We are. My children were well behaved and enjoyable when they were little. Every three months we were taking them on getaways. If it wasn't an amusement park, it was Florida for a week or camping, not to mention absolutely everything handed to them on a silver platter. Drive thurs, drinks and snacks on demand. A DVD player with unlimited kid shows in their face and then the video games started; every year the latest system and games. One year we spent $1,000 on video game crap.(3 boys)


I was not raised this way, and looking back I realized I was trying to compensate, because even though I had everything I needed when I grew up, my parents raised me to be independent and didn't put up with any b.s. I was out of the house working 2 jobs, my own place and college by the time I was 20. (Ahh...The 80's)


All I can say is if you have young children, first thing i would do is get rid of the video games unless you want an unmotivated loser living in your house when they are in their teens and older shooting zombies and day and becoming one themself.


Smoking pot became a habit several times a day as well, and I have banned the use of it, they became unmotivated teens with the munchies, up all night, making a mess; and when they weren't high they were miserable.


Many parents are single, working full time, and these things start out and gradually get worse, but we're so busy in the rat race of life, we let things go, we pay their way because it's easier, we look the other way because we are exhausted. We do everything for them, it saves time; and here we are.


something or someone is to blame for them quitting after a few weeks. Trying to make them responsible after enabling them for years is more difficult then setting boundaries and limits as they grow. Don't get me wrong, my children were disciplined, but there's so many things I didn't know or I would change if I could do it again.


Besides,they will be much better humans when they become independent, paying their own way and having their own space, appreciating the little things that life has to offer, something a lot of young people seem to overlook...but I guess that comes with experience and age.


Hi there, we have a 20yo son living at home, he works full time, so earns an ok wage. We charge both our kids $50 pweek board, he never pays on time, sometimes it takes a month to get out money. He keeps his room in a disgusting state, dirty dishes everywhere, leftover food acrapa/rubbish, never washes his clothes, the rooms stinks and is putrid. Our new house is only 3 years old. We nag and nag with no success. He is disrespectful most of the time and is only nice when he wants something.

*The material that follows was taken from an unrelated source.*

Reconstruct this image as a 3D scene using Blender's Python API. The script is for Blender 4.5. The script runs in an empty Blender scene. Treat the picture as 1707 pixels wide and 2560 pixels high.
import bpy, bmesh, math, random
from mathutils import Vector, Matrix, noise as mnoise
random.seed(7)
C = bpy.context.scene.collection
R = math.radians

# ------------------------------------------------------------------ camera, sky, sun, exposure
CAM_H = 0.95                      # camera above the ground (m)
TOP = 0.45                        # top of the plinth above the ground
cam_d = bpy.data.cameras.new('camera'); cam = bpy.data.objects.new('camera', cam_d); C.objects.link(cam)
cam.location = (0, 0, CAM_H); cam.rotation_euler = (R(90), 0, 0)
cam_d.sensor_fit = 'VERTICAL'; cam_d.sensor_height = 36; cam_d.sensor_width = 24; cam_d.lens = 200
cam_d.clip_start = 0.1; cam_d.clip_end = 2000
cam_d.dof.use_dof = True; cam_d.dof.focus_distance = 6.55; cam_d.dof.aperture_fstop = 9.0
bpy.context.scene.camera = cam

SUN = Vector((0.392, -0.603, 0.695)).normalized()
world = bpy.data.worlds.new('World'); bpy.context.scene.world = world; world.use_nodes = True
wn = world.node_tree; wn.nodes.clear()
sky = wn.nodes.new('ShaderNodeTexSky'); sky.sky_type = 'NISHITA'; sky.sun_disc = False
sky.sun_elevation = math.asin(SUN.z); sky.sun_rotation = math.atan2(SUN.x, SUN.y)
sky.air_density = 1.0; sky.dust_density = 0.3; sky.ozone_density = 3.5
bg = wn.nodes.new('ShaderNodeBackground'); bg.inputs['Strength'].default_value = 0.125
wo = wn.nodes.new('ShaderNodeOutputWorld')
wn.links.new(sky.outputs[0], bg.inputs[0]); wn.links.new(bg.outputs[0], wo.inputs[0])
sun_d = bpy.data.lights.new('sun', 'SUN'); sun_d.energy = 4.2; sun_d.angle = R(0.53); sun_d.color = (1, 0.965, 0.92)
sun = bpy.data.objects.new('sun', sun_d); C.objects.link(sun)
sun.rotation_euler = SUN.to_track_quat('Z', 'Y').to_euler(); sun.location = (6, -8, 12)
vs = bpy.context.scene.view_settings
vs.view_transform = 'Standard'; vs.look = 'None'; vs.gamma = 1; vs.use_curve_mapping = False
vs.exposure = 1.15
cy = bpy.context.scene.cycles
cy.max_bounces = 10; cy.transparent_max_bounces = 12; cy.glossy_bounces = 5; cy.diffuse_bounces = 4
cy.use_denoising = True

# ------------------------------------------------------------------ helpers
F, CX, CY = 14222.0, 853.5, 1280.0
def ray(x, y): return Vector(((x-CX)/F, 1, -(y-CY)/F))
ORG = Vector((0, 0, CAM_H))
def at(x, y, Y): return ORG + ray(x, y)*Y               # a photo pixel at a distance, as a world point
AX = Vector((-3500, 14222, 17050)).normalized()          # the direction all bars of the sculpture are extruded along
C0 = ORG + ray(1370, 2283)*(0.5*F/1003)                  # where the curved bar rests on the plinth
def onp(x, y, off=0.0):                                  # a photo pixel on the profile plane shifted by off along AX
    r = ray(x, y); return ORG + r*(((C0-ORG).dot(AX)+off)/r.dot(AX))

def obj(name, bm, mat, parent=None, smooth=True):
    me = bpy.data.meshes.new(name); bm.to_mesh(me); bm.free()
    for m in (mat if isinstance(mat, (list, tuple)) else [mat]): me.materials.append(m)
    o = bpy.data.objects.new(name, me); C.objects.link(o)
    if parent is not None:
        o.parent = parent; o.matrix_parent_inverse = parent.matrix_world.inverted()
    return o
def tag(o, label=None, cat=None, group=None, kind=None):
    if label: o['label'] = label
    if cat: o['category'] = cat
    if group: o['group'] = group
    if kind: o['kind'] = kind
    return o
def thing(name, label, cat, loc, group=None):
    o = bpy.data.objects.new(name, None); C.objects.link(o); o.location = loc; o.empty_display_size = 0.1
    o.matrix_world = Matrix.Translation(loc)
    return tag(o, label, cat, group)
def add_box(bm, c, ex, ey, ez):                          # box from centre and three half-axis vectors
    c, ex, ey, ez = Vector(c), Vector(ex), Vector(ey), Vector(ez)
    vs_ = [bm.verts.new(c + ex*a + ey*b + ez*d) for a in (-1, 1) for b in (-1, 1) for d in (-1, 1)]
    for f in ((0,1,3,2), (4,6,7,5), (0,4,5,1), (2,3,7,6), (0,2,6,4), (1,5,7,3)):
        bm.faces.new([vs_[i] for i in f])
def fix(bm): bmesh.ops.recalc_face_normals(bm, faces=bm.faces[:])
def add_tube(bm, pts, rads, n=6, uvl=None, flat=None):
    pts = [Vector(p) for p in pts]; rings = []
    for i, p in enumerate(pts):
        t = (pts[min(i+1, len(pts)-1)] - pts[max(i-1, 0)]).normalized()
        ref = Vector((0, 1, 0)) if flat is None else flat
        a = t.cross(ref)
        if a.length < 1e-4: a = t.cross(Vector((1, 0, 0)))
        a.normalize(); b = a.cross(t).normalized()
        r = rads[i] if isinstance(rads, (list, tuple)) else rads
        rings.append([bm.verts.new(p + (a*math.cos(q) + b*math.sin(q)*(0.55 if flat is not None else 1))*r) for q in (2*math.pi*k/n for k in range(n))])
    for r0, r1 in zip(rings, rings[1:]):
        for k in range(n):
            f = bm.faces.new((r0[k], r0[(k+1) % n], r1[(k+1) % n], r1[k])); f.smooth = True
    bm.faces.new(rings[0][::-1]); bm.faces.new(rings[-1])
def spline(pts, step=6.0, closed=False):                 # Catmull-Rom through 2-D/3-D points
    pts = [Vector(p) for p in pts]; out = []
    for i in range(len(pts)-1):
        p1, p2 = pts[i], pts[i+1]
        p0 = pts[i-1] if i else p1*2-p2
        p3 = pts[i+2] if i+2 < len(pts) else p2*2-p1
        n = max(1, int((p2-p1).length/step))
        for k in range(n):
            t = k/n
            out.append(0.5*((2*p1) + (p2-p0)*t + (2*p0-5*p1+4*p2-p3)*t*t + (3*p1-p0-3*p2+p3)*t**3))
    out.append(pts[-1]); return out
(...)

I have had arguments with my fiance about him not setting healthy boundaries with his 24 and 18 year old children living at home. They walk all over him. He doesn't seem to be the head of his household.


He wants me to tell his daughter that she is disrespectful when she talks back to her dad. I told him that that is not my child or my responsibility. In fact, I put off getting married to him if his children would be moving in with us. I wouldn't put up with any of the disrespect. There would be rules, she wouldn't talk back to me, she would have to do chores around the house, and get a job. Right now, this is his monkey and his circus.


Hi, Carolyn. Thank you for reaching out. I can hear how frustrated you are. We're not able to answer questions regarding legal matters such as eviction. I encourage you to speak with a legal professional regarding what steps you will need to take to have your adult son leave your home.


I have a 20y/o spoiled brat that thinks the world owes him and that I owe him. He was so rude and disrespectful to me in my own home that I stopped talking. I was hiding in my bedroom to avoid confrontation and hearing I do everything wrong.


He tried college, did well his first semester, then got lazy in the second, played video games, partied and failed out. He tried working very part time and upgrading some courses(part time), but ran out of money so I was covering all his bills. He was breaking down emotionally so I suggested he move home and just work for a year and figure some issues out, so he moved home.